LEARN - Get the essential Dos and Don'ts of designing, constructing and powering Muscle Wires devices. Take best advantage of their small sizes and amazing strengths. Discover essential tricks and secrets to getting maximum performance and lifetimes from your applications.
BUILD - Create dozens of devices from simple levers to multi- action robots. Get detailed instructions for fifteen hands-on projects (from simple lever mechanisms, to Boris, the six legged motorless walking machine), plus sources for wires, materials, electronic components, and software. Develop your own Muscle Wire projects for:
* Model Railroads * Custom Electronic Devices
* Science Fair Projects * Radio Control Vehicles
* Computer-controlled Systems * Animated Models
* Ultra-small Machines & Robots * Movie Effects
A complete and concise reference guide for engineers, designers, experimenters, students, and anyone interested in motorless Muscle Wire motion! Ages 10 and up. Soft cover, 128 pages.
When four-year-old Roger Gilbertson learned how to tear tape from the dispenser, thus gaining the ability to put things together, it was the beginning of a lifelong fascination.
Since then, Roger (now married with children of his own) has mastered many other techniques for assembling devices. In college, he produced a film and computer study of the walking patterns of legged animals. This research inspired plans for robot mechanisms that adopted many of the structures of living creatures, but these early designs proved difficult to build using electric motors.
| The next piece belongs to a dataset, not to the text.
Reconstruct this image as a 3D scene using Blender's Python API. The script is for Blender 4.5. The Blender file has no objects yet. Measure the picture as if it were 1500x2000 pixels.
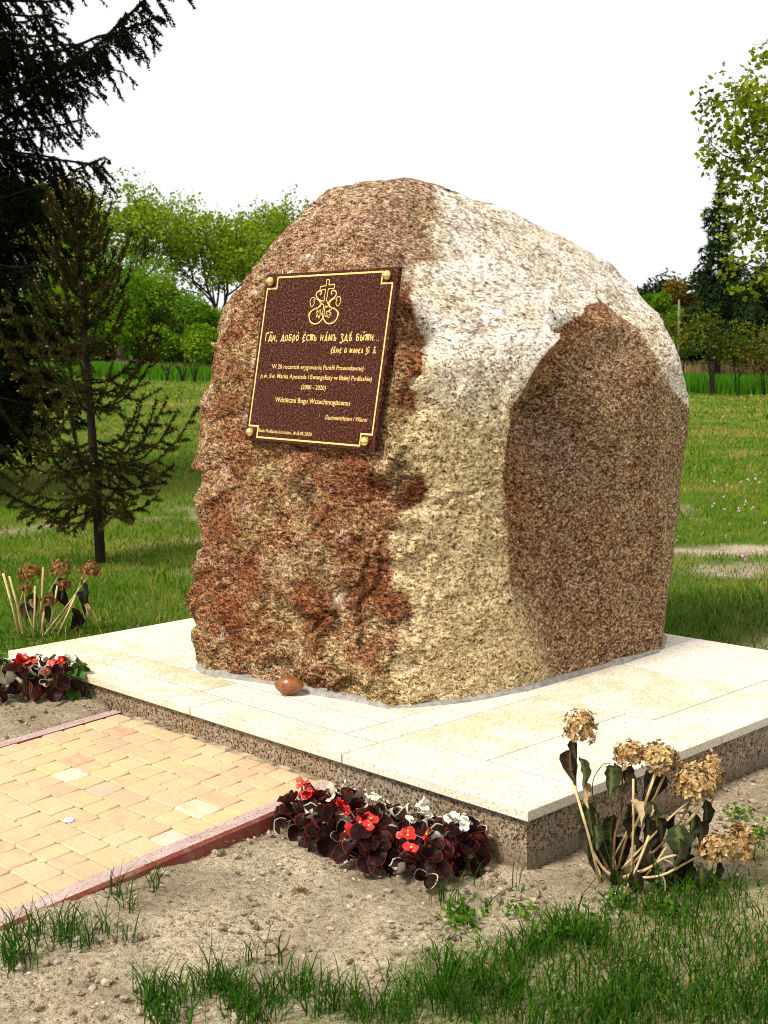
import bpy, bmesh, math, random
import numpy as np
from mathutils import Vector, Matrix
from mathutils.kdtree import KDTree

random.seed(7)
SC = bpy.context.scene
COL = SC.collection

# ------------------------------------------------------------------ camera, sky, sun, exposure
CAM = Vector((-2.58185, -2.12989, 1.385))
R_RIGHT = Vector((0.718093, -0.695794, -0.014604))
R_DOWN = Vector((-0.089311, -0.071323, -0.993447))
R_FWD = Vector((0.690192, 0.714692, -0.113359))
cam_d = bpy.data.cameras.new('camera')
cam = bpy.data.objects.new('camera', cam_d)
COL.objects.link(cam)
cam_d.sensor_fit = 'VERTICAL'
cam_d.sensor_height = 36.0
cam_d.lens = 2481.46 / 2000 * 36
cam_d.clip_start = 0.05
cam_d.clip_end = 3000
cam_d.dof.use_dof = True
cam_d.dof.focus_distance = 4.6
cam_d.dof.aperture_fstop = 9.0
m = Matrix((R_RIGHT, -R_DOWN, -R_FWD)).transposed().to_4x4()
m.translation = CAM
cam.matrix_world = m
SC.camera = cam

SUN_TO = Vector((-0.64, 0.06, 0.77)).normalized()
w = bpy.data.worlds.new('World')
SC.world = w
w.use_nodes = True
nt = w.node_tree
bg = nt.nodes['Background']
sky = nt.nodes.new('ShaderNodeTexSky')
sky.sky_type = 'NISHITA'
sky.sun_disc = False
sky.sun_elevation = math.asin(SUN_TO.z)
sky.sun_rotation = math.atan2(SUN_TO.x, SUN_TO.y)
sky.air_density = 1.0
sky.dust_density = 3.0
hs = nt.nodes.new('ShaderNodeHueSaturation')       # the blue goes out of the sky under the cloud cover
hs.inputs['Saturation'].default_value = 0.15
cl = nt.nodes.new('ShaderNodeMix'); cl.data_type = 'RGBA'
cl.inputs[0].default_value = 0.7                    # closed, even white cloud in front of the sky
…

Roger realized he needed a material that could expand or contract in response to electrical stimulation, like an “electric muscle fiber." He found it just two years later while working for a Silicon Valley electronics firm. When he came across the samples of a Japanese-made shape memory alloy, Roger immediately began building mechanisms, and eventually began working with the manufacturer.
In 1986, Roger and his friend Christopher Paine founded Mondo-tronics, Inc. to facilitate shape memory alloy development and to distribute products, information and enthusiasm for this rapidly developing technology, dubbed Muscle Wires. Over the years, Mondo-tronics has won awards from the Western Association of Visual Merchandisers, Popular Science Magazine, the Robotics Society of America, Yahoo.com and many others.
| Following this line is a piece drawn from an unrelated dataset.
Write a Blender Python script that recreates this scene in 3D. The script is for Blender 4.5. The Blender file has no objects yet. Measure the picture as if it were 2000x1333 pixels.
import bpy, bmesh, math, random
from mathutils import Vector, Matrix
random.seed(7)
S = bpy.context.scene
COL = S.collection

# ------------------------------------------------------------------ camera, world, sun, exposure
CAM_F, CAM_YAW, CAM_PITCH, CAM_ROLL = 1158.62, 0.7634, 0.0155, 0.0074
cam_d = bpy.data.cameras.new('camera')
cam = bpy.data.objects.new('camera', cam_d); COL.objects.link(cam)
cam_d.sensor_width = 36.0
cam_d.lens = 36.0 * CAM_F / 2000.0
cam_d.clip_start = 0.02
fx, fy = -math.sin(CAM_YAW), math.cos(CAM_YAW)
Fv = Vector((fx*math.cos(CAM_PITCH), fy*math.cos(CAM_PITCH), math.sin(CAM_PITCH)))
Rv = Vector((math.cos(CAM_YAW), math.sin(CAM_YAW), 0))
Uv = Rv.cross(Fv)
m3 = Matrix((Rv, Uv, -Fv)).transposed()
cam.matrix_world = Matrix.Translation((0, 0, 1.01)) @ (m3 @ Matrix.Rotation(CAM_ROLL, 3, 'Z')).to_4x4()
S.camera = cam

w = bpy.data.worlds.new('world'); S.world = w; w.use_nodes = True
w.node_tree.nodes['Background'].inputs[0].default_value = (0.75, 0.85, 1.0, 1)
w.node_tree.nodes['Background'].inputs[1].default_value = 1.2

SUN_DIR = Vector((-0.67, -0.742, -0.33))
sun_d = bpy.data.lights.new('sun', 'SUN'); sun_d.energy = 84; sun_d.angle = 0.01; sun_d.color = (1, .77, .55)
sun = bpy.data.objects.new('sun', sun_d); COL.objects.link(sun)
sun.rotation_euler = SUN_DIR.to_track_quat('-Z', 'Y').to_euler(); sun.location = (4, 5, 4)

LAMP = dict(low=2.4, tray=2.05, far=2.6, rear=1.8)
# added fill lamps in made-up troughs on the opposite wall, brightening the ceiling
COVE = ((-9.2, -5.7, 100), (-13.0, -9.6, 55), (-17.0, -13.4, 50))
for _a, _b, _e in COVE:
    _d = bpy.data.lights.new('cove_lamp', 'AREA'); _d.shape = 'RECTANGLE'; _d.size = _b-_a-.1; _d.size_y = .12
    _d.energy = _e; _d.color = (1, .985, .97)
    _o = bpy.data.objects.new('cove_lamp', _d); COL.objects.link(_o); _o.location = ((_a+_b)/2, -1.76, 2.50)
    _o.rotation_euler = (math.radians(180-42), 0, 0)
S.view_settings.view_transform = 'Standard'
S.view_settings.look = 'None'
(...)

In 1995 Gilbertson began offering Muscle Wires products and a wide selection of robot kits and robot-related books, toys, Hollywood movies and more.He has provides training, educational materials, and custom designs using the latest in shape memory technology for numerous clients include Neiman Marcus, the Nature Company, NASA/JPL, Lucasfilm's Industrial Light and Magic, the Smithsonian Institute, Boeing, San Jose Tech Museum of Innovation, and the Buckminster Fuller Institute.